A Comprehensive Survey of Linear, Integer, and Mixed-Integer Programming Approaches for Optimizing Resource Allocation in 5G and Beyond Networks
Naveed Ejaz, Salimur Choudhury
TL;DR
The paper surveys 103 studies on resource allocation in 5G and Beyond networks modeled with LP, ILP, and MILP, providing a taxonomy by network architectures, resources, objectives, constraints, and solution methods. It demonstrates the broad applicability of LP variants across diverse architectures (RAN, Cloud-RAN, HetNets, MEC, SDN/NFV) and resource types (spectrum, slicing, RRM, energy, QoS), while highlighting the NP-hard nature of ILP/MILP and the consequent reliance on decompositions, heuristics, approximations, and AI-assisted approaches. The review also details a spectrum of solution techniques—from direct LP formulations to advanced decompositions (Benders, Dantzig-Wolfe), metaheuristics, and reinforcement learning—emphasizing the trend toward scalable, real-time optimization. Looking forward, the authors identify AI/ML integration, distributed and parallel optimization, and quantum-classical hybrids as promising directions to tackle the complexity of dense 5G/B5G networks and future 6G scenarios.
Abstract
The introduction of 5G networks has significantly advanced communication technology, offering faster speeds, lower latency, and greater capacity. This progress sets the stage for Beyond 5G (B5G) networks, which present new complexity and performance requirements challenges. Linear Programming (LP), Integer Linear Programming (ILP), and Mixed-Integer Linear Programming (MILP) models have been widely used to model the optimization of resource allocation problems in networks. This paper reviews 103 studies on resource allocation strategies in 5G and B5G, focusing specifically on optimization problems modelled as LP, ILP, and MILP. The selected studies are categorized based on network architectures, types of resource allocation problems, and specific objective functions and constraints.

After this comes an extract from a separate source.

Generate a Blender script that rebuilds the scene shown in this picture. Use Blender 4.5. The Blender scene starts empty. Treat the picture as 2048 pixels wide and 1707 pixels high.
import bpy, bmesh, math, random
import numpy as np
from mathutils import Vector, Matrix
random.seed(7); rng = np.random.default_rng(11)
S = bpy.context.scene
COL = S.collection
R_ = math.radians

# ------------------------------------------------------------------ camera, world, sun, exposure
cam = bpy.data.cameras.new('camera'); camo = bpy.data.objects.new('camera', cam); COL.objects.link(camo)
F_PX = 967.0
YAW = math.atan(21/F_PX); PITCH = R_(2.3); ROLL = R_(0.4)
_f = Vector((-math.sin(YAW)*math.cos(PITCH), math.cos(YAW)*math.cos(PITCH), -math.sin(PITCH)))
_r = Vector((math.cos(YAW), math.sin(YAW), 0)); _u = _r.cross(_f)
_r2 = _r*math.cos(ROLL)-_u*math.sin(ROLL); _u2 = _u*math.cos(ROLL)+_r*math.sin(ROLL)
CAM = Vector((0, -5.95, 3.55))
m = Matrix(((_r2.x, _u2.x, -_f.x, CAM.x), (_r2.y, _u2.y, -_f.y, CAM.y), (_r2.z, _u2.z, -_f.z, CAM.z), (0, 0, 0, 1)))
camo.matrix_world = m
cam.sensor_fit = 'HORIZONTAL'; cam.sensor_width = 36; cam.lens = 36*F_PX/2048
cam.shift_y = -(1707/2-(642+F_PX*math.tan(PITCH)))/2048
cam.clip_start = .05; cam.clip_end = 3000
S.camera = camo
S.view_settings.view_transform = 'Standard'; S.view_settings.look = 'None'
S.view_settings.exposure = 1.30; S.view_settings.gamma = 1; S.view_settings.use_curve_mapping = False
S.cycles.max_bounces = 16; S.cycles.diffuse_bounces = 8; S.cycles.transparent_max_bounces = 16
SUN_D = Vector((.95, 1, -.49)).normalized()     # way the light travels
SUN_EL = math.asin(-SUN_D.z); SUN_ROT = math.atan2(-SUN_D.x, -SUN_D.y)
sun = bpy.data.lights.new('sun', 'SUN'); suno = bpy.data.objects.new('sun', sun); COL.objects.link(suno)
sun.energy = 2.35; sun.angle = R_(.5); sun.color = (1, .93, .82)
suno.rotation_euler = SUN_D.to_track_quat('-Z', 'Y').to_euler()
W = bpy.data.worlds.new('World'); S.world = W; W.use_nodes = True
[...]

The review also discusses solution methods for NP-hard ILP and MILP problems by categorizing the solution methods into different categories. Additionally, emerging trends, such as integrating AI and machine learning with optimization models, are explored, suggesting promising future research directions in network optimization. The paper concludes that LP, ILP, and MILP models have been widely adopted across various network architectures, resource types, objective functions, and constraints and remain critical to optimizing next-generation networks.